Shaikh advises CIOs to look for AI expertise everywhere they can, whether it’s hiring new employees with AI experience, retraining current employees to build AI skills, or partnering with vendors and other providers to bring in outside experts. CIOs should also strengthen relationships with their organizations’ chief HR officers to fill AI needs, she recommends.
IT leaders are now expected to both build AI-ready teams and lead their organizations through the changes needed to embrace AI, Shaikh notes.
“The limiting factor increasingly isn’t whether people are using the technology, it’s shifting from hiring AI specialists to building AI-ready organizations, and I am seeing more and more CIOs get moved into the conversation,” she says. “How are you going to uplevel the organization’s AI fluency?”
Technical expertise is not enough to be a technology leader today, Shaikh says.
“What separates leading organizations and leading CIOs is, can you put a team together that can understand how to redesign work, how to rethink decision-making, and understand what a digital workforce and human workforce looks like together?” she adds.
Evolution always
The CIO’s role is one of constant evolution, adds Matt Ausman, CIO at scanning technology provider Zebra Technologies.
“One thing I’ve realized is a CIO today cannot simply be a technologist,” he says. “We must be a pathfinder, tracing a new path in an uncharted field, guided by experience from past technology shifts like the internet and the cloud. We must also be an evangelist and a C-suite advocate, championing the vision and securing the buy-in necessary for true transformation.”
Ausman’s approach is to focus on a few key priorities: centralizing governance, federating innovation, and measuring value. In addition, CIOs must be collaborators who bring together teams from HR, marketing, sales, engineering, and other business units, he says.
“The outcomes expected from CIOs cannot be created from IT alone,” he says. “Value creation requires people, process, and technology. The people and process transformation largely comes from within the teams of other C-suite leaders.”

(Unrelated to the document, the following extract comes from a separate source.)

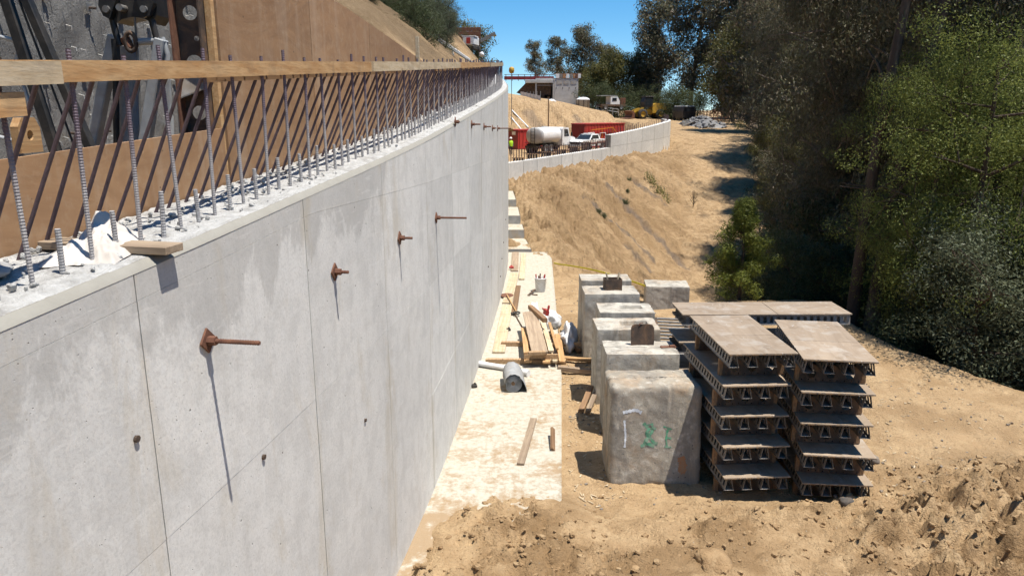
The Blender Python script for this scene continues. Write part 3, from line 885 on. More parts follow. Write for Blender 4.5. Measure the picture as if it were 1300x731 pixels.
    while y < 25.6:
        z = float(coping(y)); x0 = float(wallx(y)) - .615 + rr.uniform(-.015, .015); x1 = float(wallx(y)) - .235
        h = float(railz(y)) - .03 - z
        v = Vector((x1 - x0, rr.uniform(-.05, .05), h))
        link('inclined_rebar', inc, None, WALL, (x0, y + rr.uniform(-.025, .025), z), v.to_track_quat('Z', 'Y').to_euler(), (1, 1, v.length))
        y += .1715
    # ---- tie rods with plates and nuts
    plate = MB().box((.006, 0, 0), (.012, .10, .10), Matrix.Rotation(R(45), 3, 'X'), .002).mesh('plate')
    nut = MB().tube([(.012, 0, 0), (.055, 0, 0)], .026, 6, smooth=False).mesh('nut')
    def rodmesh(L):
        pts = []; rad = []; x = .0
        while x < L:
            for dx, q in ((0, 1), (.006, 1), (.008, 1.2), (.012, 1.2)):
                if x + dx < L: pts.append((x + dx, 0, 0)); rad.append(.0115 * q)
            x += .014
        pts.append((L, 0, 0)); rad.append(.0115)
        return MB().tube(pts, rad, 8, smooth=False).mesh('tie_rod')
    for (y, z, L) in ((3.72, CAMZ - 1.19, .30), (5.5, CAMZ - 1.21, .115), (7.25, CAMZ - 1.25, .135), (9.0, CAMZ - 1.30, .38),
                      (10.6, CAMZ - .18, .07), (12.4, CAMZ - .25, .15), (14.2, CAMZ - .33, .14), (15.9, CAMZ - .40, .09), (17.3, CAMZ - .44, .32),
                      (1.9, CAMZ - 1.17, .30)):
        n = nrm(y); p = Vector((float(wallx(y)), y, z)) + n * .003
        rod = link('tie_rod', rodmesh(L), M['rust'], WALL, p, (0, 0, math.atan2(n.y, n.x)))
        link('plate', plate, M['rust'], rod, rot=(rr.uniform(-.2, .2), 0, 0)); link('nut', nut, M['rust'], rod)
    # cut-off tie stubs low on the wall
    for (y, z) in ((14.8, 1.55), (18.0, .62), (18.6, .95), (19.3, 1.25), (20.4, 1.7), (3.1, 3.24), (4.2, 2.6), (6.0, 2.05)):
        n = nrm(y); p = Vector((float(wallx(y)), y, z))
        mb = MB().tube([(-.01, 0, 0), (.015, 0, 0)], .017, 8, smooth=False)
        mb.build('tie_stub', M['rust_dark'], WALL, p, (0, 0, math.atan2(n.y, n.x)))
wall()

# ---------------------------------------------------------------- timber rail tied to the bars
def rail():
    rr = random.Random(5)
    for (y0, y1, off, dz, m, lab) in (
        (-1.2, 3.12, .135, -.004, 'lumber_pale', 'pale splintered rail board overlapping the near end of the rail'),
        (1.1, 2.93, .150, -.118, 'lumber', 'short lower rail board at the left picture edge'),
        (2.15, 7.4, .172, 0, 'lumber', 'orange-brown rail board nailed along the nearest rebar tops'),
        (7.1, 12.2, .150, .002, 'lumber_pale', 'second rail board along the rebar tops, with a grey splice'),
        (11.9, 17.4, .172, .0, 'lumber', 'third rail board along the rebar tops, midway down the wall'),
        (17.2, 22.6, .150, .0, 'lumber_pale', 'farthest rail board along the rebar tops')):
        ys = np.linspace(y0, y1, 8); mb = MB()
        V = []
        for y in ys:
            x = float(wallx(y)) - off; z = float(railz(y)) + dz
            V += [(x - .019, y, z - .089), (x + .019, y, z - .089), (x + .019, y, z), (x - .019, y, z)]
        F = []
        for i in range(len(ys) - 1):
            for j in range(4):
                a = i * 4 + j; b = i * 4 + (j + 1) % 4
                F.append((a, b, b + 4, a + 4))
        n = len(V) - 4
        F += [(3, 2, 1, 0), (n, n + 1, n + 2, n + 3)]
        mb.add(V, F)
        o = mb.build('rail_board', M[m])
        tag(o, lab, 'board', 'timber rail along the wall top')
    for (y0, y1, lab) in ((4.4, 8.5, 'dark backing board behind the near end of the rail'), (10.6, 16.5, 'dark backing board behind the far half of the rail')):
        mb = MB(); 
        a = (float(wallx(y0)) - .265, y0, float(railz(y0)) - .075); b = (float(wallx(y1)) - .265, y1, float(railz(y1)) - .075)
        mb.bar(a, b, .038, .089)
        tag(mb.build('backing_board', M['lumber_dark']), lab, 'board', 'timber rail along the wall top')
rail()

# ---------------------------------------------------------------- plywood form behind the wall
def back_form():
    rr = random.Random(8)
    root = empty('back_form', (0, 0, 0), 0, 'brown plywood back form rising behind the rebar, with studs and clips', 'formwork')
    def px(y): return float(wallx(y)) - WT - .03
    def sheet(y0, y1, zb, z0, z1, gap=.006):
        seg = 5; mb = MB(); V = []
        for y in np.linspace(y0 + gap, y1 - gap, seg + 1):
            x = px(y); t = (y - y0) / (y1 - y0)
            V += [(x - .02, y, float(coping(y)) + zb), (x, y, float(coping(y)) + zb), (x, y, z0 + (z1 - z0) * t), (x - .02, y, z0 + (z1 - z0) * t)]
        F = []
        for i in range(seg):
            for j in range(4):
                a = i * 4 + j; b = i * 4 + (j + 1) % 4
                F.append((a, b, b + 4, a + 4))
        n = len(V) - 4; F += [(3, 2, 1, 0), (n, n + 1, n + 2, n + 3)]
        mb.add(V, F)
        return mb.build('plywood_sheet', M['form_ply'], root)
    for (y0, y1) in ((-1.2, .8), (.8, 2.3), (2.3, 5.46)):
        sheet(y0, y1, -.04, float(coping(y0)) + .46, float(coping(y1)) + .40)
    tops = lambda y: CAMZ + float(np.interp(y, [5.3, 7.75, 11.9, 13, 15], [1.30, 1.05, .745, .66, .5]))
    js = [5.5, 7.16, 9.0, 10.62, 12.3, 14.1]
    for a, b in zip(js[:-1], js[1:]):
        sheet(a, b, -.04, tops(a), tops(b))
    for a, b in ((14.1, 17), (17, 20.5), (20.5, 24)):
        sheet(a, b, -.04, float(railz(a)) - .01, float(railz(b)) - .01)
    mb = MB(); mb.box((px(5.46) - .03, 5.465, 5.15), (.05, .055, 2.6), None, .003)
    mb.build('stud', M['lumber'], root)
    mb = MB(); mb.box((px(11.6) + .03, 11.6, 5.2), (.05, .07, 1.1), None, .003)
    mb.build('stud', M['lumber_pale'], root)
    # timber clips on the low sheet
    for (y, w) in ((2.66, .19), (3.72, .17)):
        z0 = float(coping(y)) + .44; x = px(y) - .045
        n = 22; mb = MB(); out = []; h = .17
        for (a, b) in ((-w / 2, 0), (w / 2, 0), (w / 2, h * .7), (w * .3, h), (-w * .3, h), (-w / 2, h * .75)): out.append((a, b))
        ring = [(.025 * math.cos(2 * math.pi * i / 12), .085 + .025 * math.sin(2 * math.pi * i / 12)) for i in range(12)]
        bm = bmesh.new()
        o1 = [bm.verts.new((0, p[0], p[1])) for p in out]; r1 = [bm.verts.new((0, p[0], p[1])) for p in ring]
        es = [bm.edges.new((o1[i], o1[(i + 1) % 6])) for i in range(6)] + [bm.edges.new((r1[i], r1[(i + 1) % 12])) for i in range(12)]
        bmesh.ops.triangle_fill(bm, use_beauty=True, edges=es)
        g = bmesh.ops.extrude_face_region(bm, geom=bm.faces[:])
        for v in g['geom']:
            if isinstance(v, bmesh.types.BMVert): v.co.x -= .04
        bmesh.ops.recalc_face_normals(bm, faces=bm.faces)
        me = bpy.data.meshes.new('timber_clip'); bm.to_mesh(me); bm.free()
        link('timber_clip', me, M['lumber'], root, (x, y, z0))
    # steel channel with punched holes at the end of the tall sheets
    def channel(x, y, z0, z1, parent):
        w = .20; mb = MB()
        zz = z0; step = .34
        bm = bmesh.new()
        outer = [(-w / 2, z0), (w / 2, z0), (w / 2, z1), (-w / 2, z1)]
        ov = [bm.verts.new((p[0], 0, p[1])) for p in outer]
        es = [bm.edges.new((ov[i], ov[(i + 1) % 4])) for i in range(4)]
        k = 0; zc = z0 + .25
        while zc < z1 - .12:
            r = (.06, .018, .05, .018)[k % 4]; n = 14
            rv = [bm.verts.new((r * math.cos(2 * math.pi * i / n) + (.03 if k % 4 == 1 else 0), 0, zc + r * math.sin(2 * math.pi * i / n))) for i in range(n)]
            es += [bm.edges.new((rv[i], rv[(i + 1) % n])) for i in range(n)]
            zc += .17; k += 1
        bmesh.ops.triangle_fill(bm, use_beauty=True, edges=es)
        me = bpy.data.meshes.new('steel_channel'); bm.to_mesh(me); bm.free()
        o = link('steel_channel', me, M['rust_dark'], parent, (x, y, 0))
        for s in (-1, 1):
            f = MB(); f.box((s * w / 2, -.05, (z0 + z1) / 2), (.012, .11, z1 - z0))
            f.build('flange', M['rust'] if s < 0 else M['rust_dark'], o)
        for z in (4.86, 5.75):
            g = MB()
            g.add([(-w * .42, -.02, z + .05), (w * .42, -.02, z + .11), (w * .42, -.09, z - .02), (-w * .42, -.09, z - .08),
                   (-w * .42, -.02, z + .04), (w * .42, -.02, z + .10), (w * .42, -.09, z - .03), (-w * .42, -.09, z - .09)],
                  [(0, 1, 2, 3), (7, 6, 5, 4), (0, 3, 7, 4), (1, 5, 6, 2), (2, 6, 7, 3), (0, 4, 5, 1)])
            g.build('gusset', M['galv'], o)
        return o
    channel(px(5.46) - .165, 5.46, 3.4, 6.6, root)
back_form()

# ---------------------------------------------------------------- shotcrete face of the cut
def shotcrete():
    root = empty('shotcrete_wall', (-6.5, 12, 2.3), 0, 'dark grey rough shotcrete face behind the machine at upper left', 'shotcrete wall')
    ys = np.arange(-3, 17.6, .09); zs = np.arange(1.6, 10.4, .09)
    Y, Z = np.meshgrid(ys, zs, indexing='ij')
    X = -6.5 + .07 * fbm(Y * .8, Z * .8, 101, 4) + .035 * fbm(Y * 5, Z * 3, 102, 3) - (Z - 2) * .03
    V = np.stack([X + 6.5, Y - 12, Z - 2.3], -1).reshape(-1, 3)
    link('shotcrete_face', grid_mesh('shotcrete_face', V, len(ys), len(zs)), M['shotcrete'], root)
    V2 = [(-6.5, 17.5, 1.6), (-6.5, 17.5, 10.4), (-9, 17.5, 10.4), (-9, 17.5, 1.6)]
    MB((-6.5, 12, 2.3)).add(V2, [(0, 1, 2, 3)])
    rr = random.Random(4)
    plate = MB().box((.01, 0, 0), (.02, .13, .13), None, .003).mesh('nail_plate'); plate.materials.append(M['steel'])
    nub = MB().tube([(0, 0, 0), (.12, 0, -.01)], .02, 6).mesh('nail_end'); nub.materials.append(M['rust_dark'])
    for i in range(9):
        for j in range(5):
            y = 8.6 + i * 1.05 + rr.uniform(-.06, .06) + (j % 2) * .3; z = 3.4 + j * .95 + rr.uniform(-.05, .05)
            x = .06 - (z - 2) * .03
            p = link('nail_plate', plate, None, root, (x, y - 12, z - 2.3), (rr.uniform(-.3, .3), 0, 0))
            link('nail_end', nub, None, p)
    # small bent wires sticking out in rows
    w = MB()
    for i in range(36):
        for j in range(18):
            if rr.random() < .45: continue
            y = 8.2 + i * .25 + rr.uniform(-.04, .04); z = 3.0 + j * .32 + rr.uniform(-.04, .04)
            x = -6.45 - (z - 2) * .03
            w.tube([(x, y, z), (x + .07, y + rr.uniform(-.03, .03), z - .02), (x + .08, y, z - .07)], .006, 4, smooth=False)
    w.v = [(a + 6.5, b - 12, c - 2.3) for a, b, c in w.v]
    o = w.build('wire_pins', M['steel'], root); o['kind'] = 'stuff'
shotcrete()
# ================================================================ things on the site
def gz(x, y): return float(height(np.array(float(x)), np.array(float(y))))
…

At the same time, the CIO and IT organization need an equal seat at the table to help push broader teams through organizational transformations, he says. “That’s a shift that has been occurring for a few years but has been amplified with the focus on AI,” Ausman adds.
The new expectations for CIOs noted in the Deloitte report feel more fundamental than a few expanded responsibilities, says Jean-Philippe Avelange, CIO at managed networking and cloud provider Expereo.
In the past, CIOs were measured on systems delivered and IT uptime, but they’re now evaluated on how technology enables businesses to make different decisions, he says.
“What is changing is the unit of measure,” he says. “That repositions the role from running systems to shaping decisions, from cost center to capability builder. From where I sit, that direction is real, and it is happening regardless of how comfortable any one of us is with it.”
Building capable teams will be one of the hardest mandates for CIOs facing new expectations, and the issue goes beyond a training problem, he adds.
“It is keeping psychological safety intact while the pressure to deploy AI everywhere collides with a very legitimate fear of being replaced,” Avelange says. “Top-down adoption targets like ‘100% of engineers using AI by Q3’ tend to produce compliance gaming more than real outcomes.”
CIOs should focus more on augmenting jobs with AI instead of replacing employees with it, he recommends. IT leaders can improve AI outcomes by giving teams time to experiment, not just access to tools, and measuring velocity, quality, and decision speed instead of use rates, he adds.
“When this is done well, organizations often hire faster because each engineer becomes more valuable,” he says. “When it is not, adoption theater and a quietly cynical team are the more likely outcome.”